┌─ COLLECTED MATERIAL

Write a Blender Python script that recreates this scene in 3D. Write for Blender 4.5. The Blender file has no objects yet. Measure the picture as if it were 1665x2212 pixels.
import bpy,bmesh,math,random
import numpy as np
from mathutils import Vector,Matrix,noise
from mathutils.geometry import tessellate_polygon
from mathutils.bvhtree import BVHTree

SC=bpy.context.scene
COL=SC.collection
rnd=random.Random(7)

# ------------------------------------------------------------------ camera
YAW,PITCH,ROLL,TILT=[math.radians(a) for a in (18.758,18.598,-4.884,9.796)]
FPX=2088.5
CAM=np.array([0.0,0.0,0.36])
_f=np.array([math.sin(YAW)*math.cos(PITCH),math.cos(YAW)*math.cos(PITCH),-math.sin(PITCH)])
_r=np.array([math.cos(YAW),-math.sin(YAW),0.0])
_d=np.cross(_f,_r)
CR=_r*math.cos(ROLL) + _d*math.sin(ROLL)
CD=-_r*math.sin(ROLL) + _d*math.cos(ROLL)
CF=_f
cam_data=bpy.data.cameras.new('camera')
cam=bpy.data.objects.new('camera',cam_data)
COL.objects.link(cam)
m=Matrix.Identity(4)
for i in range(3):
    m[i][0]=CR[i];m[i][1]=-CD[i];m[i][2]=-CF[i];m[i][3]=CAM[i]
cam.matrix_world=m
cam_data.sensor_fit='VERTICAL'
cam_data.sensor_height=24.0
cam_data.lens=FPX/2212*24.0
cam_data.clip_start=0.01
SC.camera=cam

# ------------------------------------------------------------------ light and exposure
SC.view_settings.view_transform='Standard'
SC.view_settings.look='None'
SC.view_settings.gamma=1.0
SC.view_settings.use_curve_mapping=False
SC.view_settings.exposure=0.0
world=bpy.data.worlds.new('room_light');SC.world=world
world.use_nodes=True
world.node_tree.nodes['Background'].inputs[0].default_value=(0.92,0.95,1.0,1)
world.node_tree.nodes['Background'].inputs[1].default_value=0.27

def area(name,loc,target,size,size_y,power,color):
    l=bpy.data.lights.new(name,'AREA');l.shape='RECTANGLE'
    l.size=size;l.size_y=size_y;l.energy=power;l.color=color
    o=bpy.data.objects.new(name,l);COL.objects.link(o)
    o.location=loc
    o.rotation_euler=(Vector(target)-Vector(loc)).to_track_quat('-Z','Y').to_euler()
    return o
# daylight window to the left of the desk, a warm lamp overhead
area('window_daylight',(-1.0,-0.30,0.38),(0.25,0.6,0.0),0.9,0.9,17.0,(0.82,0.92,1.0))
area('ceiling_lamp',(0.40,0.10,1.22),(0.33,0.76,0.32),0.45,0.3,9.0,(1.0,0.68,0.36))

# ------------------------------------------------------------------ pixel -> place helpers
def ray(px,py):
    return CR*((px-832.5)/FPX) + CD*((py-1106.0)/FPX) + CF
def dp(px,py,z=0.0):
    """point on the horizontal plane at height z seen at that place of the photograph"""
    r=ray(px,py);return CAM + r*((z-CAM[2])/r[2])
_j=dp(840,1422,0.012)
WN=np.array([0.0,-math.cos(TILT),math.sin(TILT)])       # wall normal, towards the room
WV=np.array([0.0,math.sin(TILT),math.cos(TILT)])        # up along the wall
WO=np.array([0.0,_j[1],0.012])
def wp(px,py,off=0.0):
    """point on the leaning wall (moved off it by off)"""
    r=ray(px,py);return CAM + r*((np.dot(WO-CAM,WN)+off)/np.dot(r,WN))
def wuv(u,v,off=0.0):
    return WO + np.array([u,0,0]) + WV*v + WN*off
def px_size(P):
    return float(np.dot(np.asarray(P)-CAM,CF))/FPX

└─

Word for word, quote the lines of the material from the first line through the line with "rnd=random.Random(7)", both ends included.

Write a Blender Python script that recreates this scene in 3D. Write for Blender 4.5. The Blender file has no objects yet. Measure the picture as if it were 1665x2212 pixels.
import bpy,bmesh,math,random
import numpy as np
from mathutils import Vector,Matrix,noise
from mathutils.geometry import tessellate_polygon
from mathutils.bvhtree import BVHTree

SC=bpy.context.scene
COL=SC.collection
rnd=random.Random(7)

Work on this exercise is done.